Over trim the Spinny slightly and bring the tweaker on HARD!   This will help balance the boat. 
Heeling to Windward = Wind the sheet on!
Heeling to Leeward = Ease the Sheet!
 
 

 
PW 5 tips Diagram

4. Smoke the brace (dump the guy)
 
 
The most effective tool for saving these wipeouts is to ‘smoke’ the guy to the headstay. It might create enough leeward side force to bring the boat back onto its feet, but the trimmer needs to be very aware. Good communication between helm and trimmer is critical as you don’t want to be winding the guy back when release was never needed!
If the worst does happen then make sure heads are down and everyone is hanging on and don’t ease the spinnaker sheets. If recovery requires dropping the spinnaker then keeping it close to the boat makes life a lot easier.
 
5. Emphasis on steering
 
 
For the helmsman it can be quite a good workout! Make sure you are in a good body position so that you can push and pull the tiller without having to adjust your stance each time as a split second delay could be a death knell.
If you are trying to run deep the key thing is to watch the spinnaker. If you allow it to get too far to one side of the boat it can be difficult to get it back. ‘Keep the boat under the spinnaker’ is obvious advice, but it can be harder than it sounds.
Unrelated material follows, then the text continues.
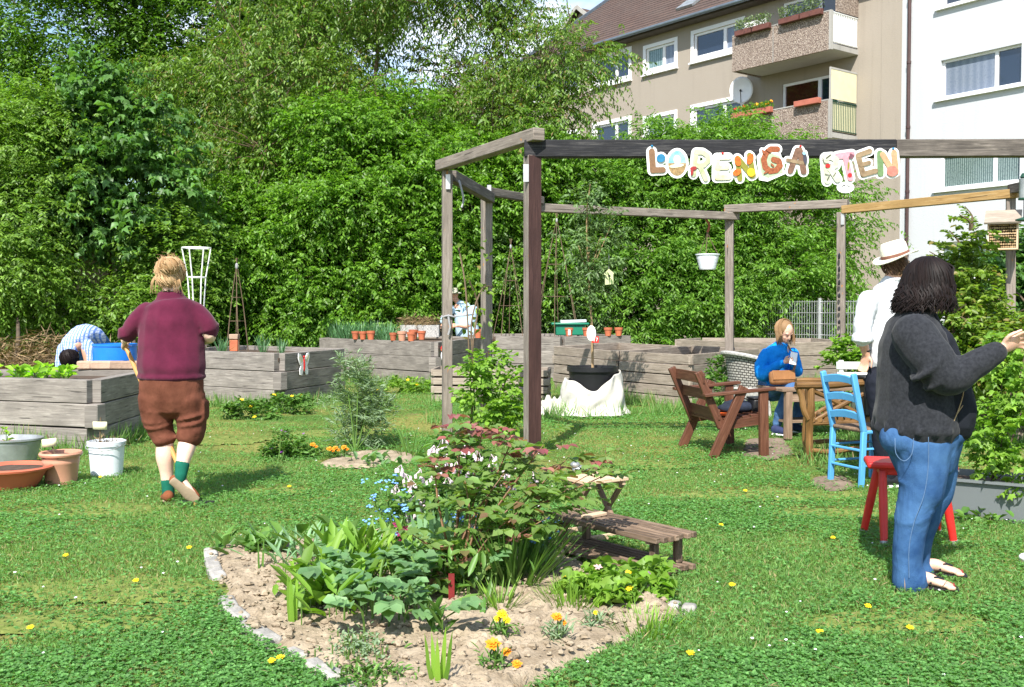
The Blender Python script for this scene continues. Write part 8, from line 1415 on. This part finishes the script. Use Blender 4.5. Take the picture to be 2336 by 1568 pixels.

When the spinnaker is about to start its roll out to windward you should already have the tiller to leeward to counteract this movement, and vice versa. Don’t go too far though as this could result in spinning out the opposite way.
 
 
 
Advise
 
The best advise obviously if you are cruising is to not get into this situation in the first place.  When the wind pressure is climbing, pull in the canvas to a safe level.  No need to heel more than 15'.  My rule of thumb when cruising is if the boat's heel is sustained at 15 to 18', put in the first reef.  This will stand the boat back up and you can power up more.  The boat will be far more comfortable and the mental attrition which is attributed to the higher heel will diminish and you will find out that you will go faster!